--- Start SUPPLIED MATERIAL ---

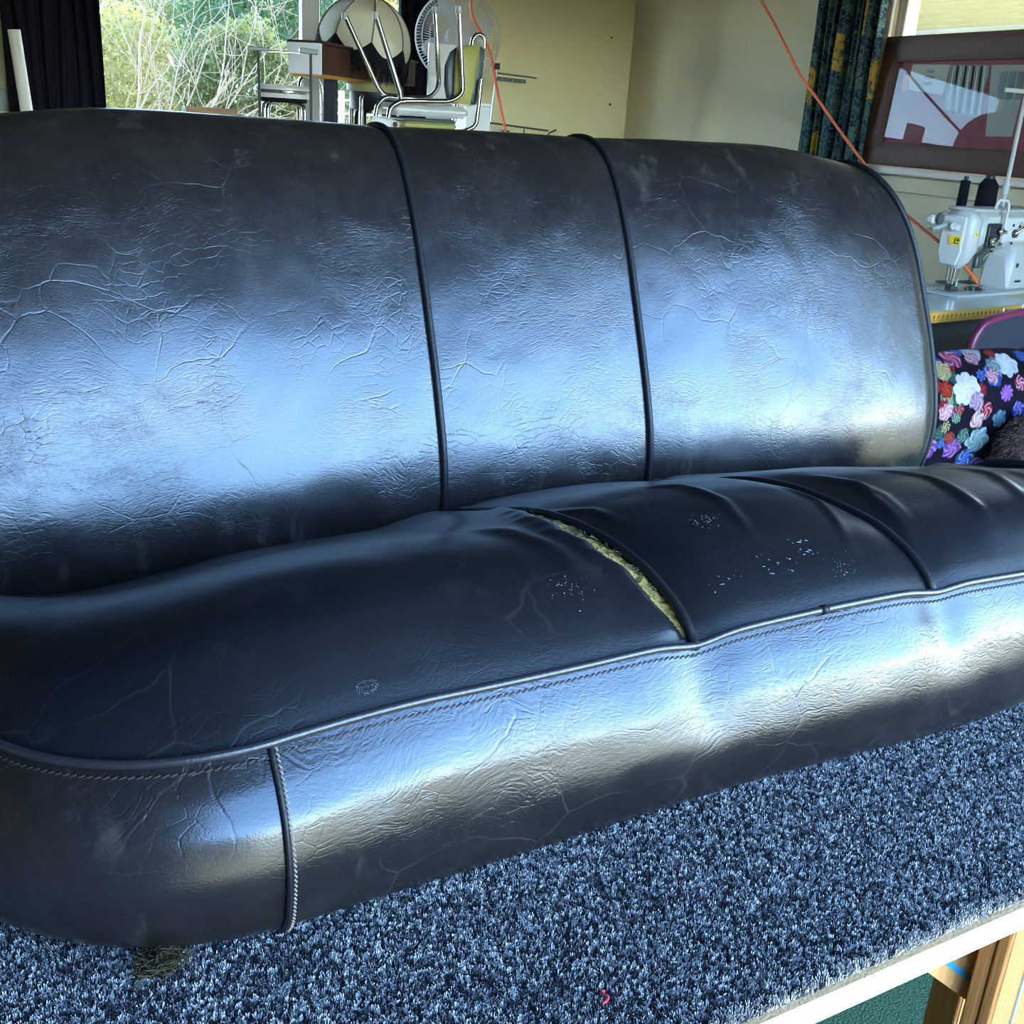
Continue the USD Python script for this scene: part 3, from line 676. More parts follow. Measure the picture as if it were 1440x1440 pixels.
# ---- cushion
CC, CX1, CX2 = 1.217, 0.965, 1.47
CXL, CXR, CYF, CYB, CRF, CRB = -0.03, 2.464, 1.10, 1.93, 0.35, 0.16
def y_front(x):
    d = np.maximum(np.maximum(CXL + CRF - x, x - (CXR - CRF)), 0)
    return CYF + CRF - np.sqrt(np.maximum(CRF ** 2 - d ** 2, 0)) + 0.008 * np.sin((x - 0.3) * 3.0) * (d == 0)
def y_back(x):
    d = np.maximum(np.maximum(CXL + CRB - x, x - (CXR - CRB)), 0)
    return CYB - CRB + np.sqrt(np.maximum(CRB ** 2 - d ** 2, 0))
def edge_z(x, y):
    """Height of the front and side welt."""
    z = 0.281 - 0.042 * sstep(0.55, 0.0, x) - 0.03 * sstep(1.95, 2.46, x)
    z = z - 0.010 * np.exp(-((x - CX1) / 0.05) ** 2) - 0.008 * np.exp(-((x - CX2) / 0.05) ** 2) + 0.006 * np.sin(x * 5.2 + 1)
    return z - 0.07 * sstep(1.3, 1.95, y)
_F = PchipInterpolator([0, .03, .075, .155, .24, .33, .42, .52, .63, .83, 1.2], [0, .028, .052, .073, .078, .072, .058, .034, -.004, -.075, -.2])
FOLDS = []
def fold(px, amp, w):
    q = np.array([at_z(x, y, T + S * 0.345) for x, y in px]); FOLDS.append((np.stack([q[:, 0] / S, q[:, 1] / S], 1), amp, w))
fold([(905, 688), (955, 697), (1010, 728), (1055, 772)], 0.0065, 0.014)
fold([(1090, 690), (1150, 722), (1192, 772)], 0.006, 0.012)
fold([(1130, 676), (1200, 700), (1262, 742), (1300, 770)], 0.006, 0.013)
fold([(1235, 672), (1300, 692), (1355, 722), (1395, 742)], 0.0075, 0.014)
fold([(1330, 664), (1390, 688), (1440, 722)], 0.0075, 0.015)
fold([(1180, 690), (1240, 716), (1290, 752)], 0.004, 0.010)
fold([(1395, 668), (1440, 690), (1490, 720)], 0.007, 0.014)
fold([(655, 738), (715, 758), (775, 790), (830, 830)], 0.006, 0.020)
fold([(760, 700), (830, 720), (880, 750)], 0.005, 0.012)
def fold_height(x, y):
    h = np.zeros_like(x)
    for q, amp, w in FOLDS:
        best = np.full(x.shape, 1e9); along = np.zeros_like(x); n = len(q) - 1
        for i in range(n):
            a, b = q[i], q[i + 1]; ab = b - a
            t = np.clip(((x - a[0]) * ab[0] + (y - a[1]) * ab[1]) / (ab @ ab), 0, 1)
            d = np.hypot(x - a[0] - t * ab[0], y - a[1] - t * ab[1])
            s = d < best; best = np.where(s, d, best); along = np.where(s, (i + t) / n, along)
        h += amp * np.exp(-(best / w) ** 2) * np.sin(math.pi * np.clip(along, 0.02, 0.98)) ** 0.7
    return h
def top_z(x, y):
    yf = y_front(x); dy = np.maximum(y - yf, 0)
    dx = np.maximum(np.minimum(x - CXL, CXR - x), 0)
    G = 1 - np.exp(-dx / 0.10)
    f = _F(dy)
    z = edge_z(x, np.minimum(y, yf + 0 * y)) + np.where(f > 0, f * G, f)
    fr = np.where(x < CX1, (x - CXL) / (CX1 - CXL), np.where(x < CX2, (x - CX1) / (CX2 - CX1), (x - CX2) / (CXR - CX2)))
    z = z + np.where((x > CX1) & (x < CX2), 0.016, 0.030) * np.sin(math.pi * np.clip(fr, 0, 1)) ** 0.6 * sstep(0, 0.12, dy) * (0.55 + 0.45 * sstep(0.75, 0.3, dy)) * G
    z = z - 0.03 * np.exp(-((x - 0.18) / 0.35) ** 2) * sstep(0.3, 0.7, dy)
    z = z - (0.036 * sstep(0.95, 0.75, x) + 0.085 * sstep(1.55, 2.35, x)) * sstep(0.10, 0.55, dy)
    z = z + 0.012 * (meshkit.fbm(np.stack([x * 4, y * 4, 0 * x], -1), 3, 21) - 0.5) * sstep(0, 0.1, dy)
    return z + fold_height(x, y) * sstep(0, 0.08, dy)
def surf(p):
    """World point on the cushion top above world (x, y)."""
    x, y = np.array([p[0] / S]), np.array([p[1] / S]); return W((p[0] / S, p[1] / S, float(top_z(x, y)[0]) + 0.0012))
def gap(y):
    """Width of the split beside the first welt."""
    return 0.050 * np.clip(np.sin(math.pi * np.clip((y - 1.115) / 0.56, 0, 1)), 0, 1) ** 0.75 * (1 + 0.10 * np.sin(y * 60) + 0.06 * np.sin(y * 141))
def top_panel(xa, xb, nx, ny, tear=False, dense=None):
    a = np.linspace(0, 1, nx)
    if dense == 'left': a = 1 - np.cos(a * math.pi / 2)
    if dense == 'right': a = np.sin(a * math.pi / 2)
    b = np.linspace(0, 1, ny); b = 0.5 * b + 0.5 * b ** 1.6
    A, B = np.meshgrid(a, b, indexing='ij')
    X = xa + (xb - xa) * A
    Y = y_front(X) * (1 - B) + y_back(X) * B
    if tear:
        X = xa + (xb - 0.006 - gap(Y) - xa) * A
        Y = y_front(X) * (1 - B) + y_back(X) * B
    Z = top_z(X, Y)
    if tear: Z = Z - 0.012 * np.exp(-((xb - gap(Y) - X) / 0.012) ** 2) * (gap(Y) > 0.004) + 0.006 * np.exp(-((xb - gap(Y) - X - 0.03) / 0.02) ** 2) * (gap(Y) > 0.004)
    return np.stack([X, Y, Z], -1)
cu = thing('seat_cushion', 'black vinyl bench seat cushion with split seam showing yellow foam', 'seat cushion', W((CC, 1.5, 0)))
tp = [top_panel(CXL, CX1, 190, 150, True, 'left'), top_panel(CX1, CX2, 110, 150), top_panel(CX2, CXR, 190, 150, False, 'right')]
for P in tp: obj('top_panel', grid(W(P)), 'leather_top', cu, smooth=True)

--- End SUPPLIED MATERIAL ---

**OBJECTIVE:** Repeat all of the data above word for word, minus the pictures.

**FULL ANSWER:**
Continue the USD Python script for this scene: part 3, from line 676. More parts follow. Measure the picture as if it were 1440x1440 pixels.
# ---- cushion
CC, CX1, CX2 = 1.217, 0.965, 1.47
CXL, CXR, CYF, CYB, CRF, CRB = -0.03, 2.464, 1.10, 1.93, 0.35, 0.16
def y_front(x):
    d = np.maximum(np.maximum(CXL + CRF - x, x - (CXR - CRF)), 0)
    return CYF + CRF - np.sqrt(np.maximum(CRF ** 2 - d ** 2, 0)) + 0.008 * np.sin((x - 0.3) * 3.0) * (d == 0)
def y_back(x):
    d = np.maximum(np.maximum(CXL + CRB - x, x - (CXR - CRB)), 0)
    return CYB - CRB + np.sqrt(np.maximum(CRB ** 2 - d ** 2, 0))
def edge_z(x, y):
    """Height of the front and side welt."""
    z = 0.281 - 0.042 * sstep(0.55, 0.0, x) - 0.03 * sstep(1.95, 2.46, x)
    z = z - 0.010 * np.exp(-((x - CX1) / 0.05) ** 2) - 0.008 * np.exp(-((x - CX2) / 0.05) ** 2) + 0.006 * np.sin(x * 5.2 + 1)
    return z - 0.07 * sstep(1.3, 1.95, y)
_F = PchipInterpolator([0, .03, .075, .155, .24, .33, .42, .52, .63, .83, 1.2], [0, .028, .052, .073, .078, .072, .058, .034, -.004, -.075, -.2])
FOLDS = []
def fold(px, amp, w):
    q = np.array([at_z(x, y, T + S * 0.345) for x, y in px]); FOLDS.append((np.stack([q[:, 0] / S, q[:, 1] / S], 1), amp, w))
fold([(905, 688), (955, 697), (1010, 728), (1055, 772)], 0.0065, 0.014)
fold([(1090, 690), (1150, 722), (1192, 772)], 0.006, 0.012)
fold([(1130, 676), (1200, 700), (1262, 742), (1300, 770)], 0.006, 0.013)
fold([(1235, 672), (1300, 692), (1355, 722), (1395, 742)], 0.0075, 0.014)
fold([(1330, 664), (1390, 688), (1440, 722)], 0.0075, 0.015)
fold([(1180, 690), (1240, 716), (1290, 752)], 0.004, 0.010)
fold([(1395, 668), (1440, 690), (1490, 720)], 0.007, 0.014)
fold([(655, 738), (715, 758), (775, 790), (830, 830)], 0.006, 0.020)
fold([(760, 700), (830, 720), (880, 750)], 0.005, 0.012)
def fold_height(x, y):
    h = np.zeros_like(x)
    for q, amp, w in FOLDS:
        best = np.full(x.shape, 1e9); along = np.zeros_like(x); n = len(q) - 1
        for i in range(n):
            a, b = q[i], q[i + 1]; ab = b - a
            t = np.clip(((x - a[0]) * ab[0] + (y - a[1]) * ab[1]) / (ab @ ab), 0, 1)
            d = np.hypot(x - a[0] - t * ab[0], y - a[1] - t * ab[1])
            s = d < best; best = np.where(s, d, best); along = np.where(s, (i + t) / n, along)
        h += amp * np.exp(-(best / w) ** 2) * np.sin(math.pi * np.clip(along, 0.02, 0.98)) ** 0.7
    return h
def top_z(x, y):
    yf = y_front(x); dy = np.maximum(y - yf, 0)
    dx = np.maximum(np.minimum(x - CXL, CXR - x), 0)
    G = 1 - np.exp(-dx / 0.10)
    f = _F(dy)
    z = edge_z(x, np.minimum(y, yf + 0 * y)) + np.where(f > 0, f * G, f)
    fr = np.where(x < CX1, (x - CXL) / (CX1 - CXL), np.where(x < CX2, (x - CX1) / (CX2 - CX1), (x - CX2) / (CXR - CX2)))
    z = z + np.where((x > CX1) & (x < CX2), 0.016, 0.030) * np.sin(math.pi * np.clip(fr, 0, 1)) ** 0.6 * sstep(0, 0.12, dy) * (0.55 + 0.45 * sstep(0.75, 0.3, dy)) * G
    z = z - 0.03 * np.exp(-((x - 0.18) / 0.35) ** 2) * sstep(0.3, 0.7, dy)
    z = z - (0.036 * sstep(0.95, 0.75, x) + 0.085 * sstep(1.55, 2.35, x)) * sstep(0.10, 0.55, dy)
    z = z + 0.012 * (meshkit.fbm(np.stack([x * 4, y * 4, 0 * x], -1), 3, 21) - 0.5) * sstep(0, 0.1, dy)
    return z + fold_height(x, y) * sstep(0, 0.08, dy)
def surf(p):
    """World point on the cushion top above world (x, y)."""
    x, y = np.array([p[0] / S]), np.array([p[1] / S]); return W((p[0] / S, p[1] / S, float(top_z(x, y)[0]) + 0.0012))
def gap(y):
    """Width of the split beside the first welt."""
    return 0.050 * np.clip(np.sin(math.pi * np.clip((y - 1.115) / 0.56, 0, 1)), 0, 1) ** 0.75 * (1 + 0.10 * np.sin(y * 60) + 0.06 * np.sin(y * 141))
def top_panel(xa, xb, nx, ny, tear=False, dense=None):
    a = np.linspace(0, 1, nx)
    if dense == 'left': a = 1 - np.cos(a * math.pi / 2)
    if dense == 'right': a = np.sin(a * math.pi / 2)
    b = np.linspace(0, 1, ny); b = 0.5 * b + 0.5 * b ** 1.6
    A, B = np.meshgrid(a, b, indexing='ij')
    X = xa + (xb - xa) * A
    Y = y_front(X) * (1 - B) + y_back(X) * B
    if tear:
        X = xa + (xb - 0.006 - gap(Y) - xa) * A
        Y = y_front(X) * (1 - B) + y_back(X) * B
    Z = top_z(X, Y)
    if tear: Z = Z - 0.012 * np.exp(-((xb - gap(Y) - X) / 0.012) ** 2) * (gap(Y) > 0.004) + 0.006 * np.exp(-((xb - gap(Y) - X - 0.03) / 0.02) ** 2) * (gap(Y) > 0.004)
    return np.stack([X, Y, Z], -1)
cu = thing('seat_cushion', 'black vinyl bench seat cushion with split seam showing yellow foam', 'seat cushion', W((CC, 1.5, 0)))
tp = [top_panel(CXL, CX1, 190, 150, True, 'left'), top_panel(CX1, CX2, 110, 150), top_panel(CX2, CXR, 190, 150, False, 'right')]
for P in tp: obj('top_panel', grid(W(P)), 'leather_top', cu, smooth=True)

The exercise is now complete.